Dramatic firsthand account of Easter Rising made public

A 26 page letter written by an opera singer during the Easter Rising has been made public for the first time. 

Popular singer Elsie McDermid was due to perform at the sold-out Gaiety Theatre in Dublin when the uprising began on the day she was due to begin performing. 

'We are living in stirring times. I am writing this to be posted if there is any post office left and will keep it till I know it will go,' she wrote in the letter to her mother. 

Throughout the week she recalled the scenes unfolding around Dublin including the angry reactions of locals towards the actions of the rebels.

From her location she also saw the Battle of Mount Street Bridge on Wednesday, 26 April. 'It was simply awful as the soldiers crept up to the bridge over the canal.

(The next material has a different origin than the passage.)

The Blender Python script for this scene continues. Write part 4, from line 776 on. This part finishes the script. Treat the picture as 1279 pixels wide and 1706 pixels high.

'They spotted the SFs (Sinn Feiners) and we could see them out of our top windows making rushes and fall. The VAD (Voluntary Aid Detachment) women carrying them in on stretchers the slaughter was dreadful - 50 wounded, 20 killed and 17 officers killed.'

The letter recently surfaced on the BBC's Antiques Roadshow in England when it was valued by Elsie's nephew Colin McDermid.

He has now allowed the letter to be digitsed by Dublin City Public Libraries and Archive which will use the letter in an exhibition running from January to June 2016.

The letter will also be available to view online.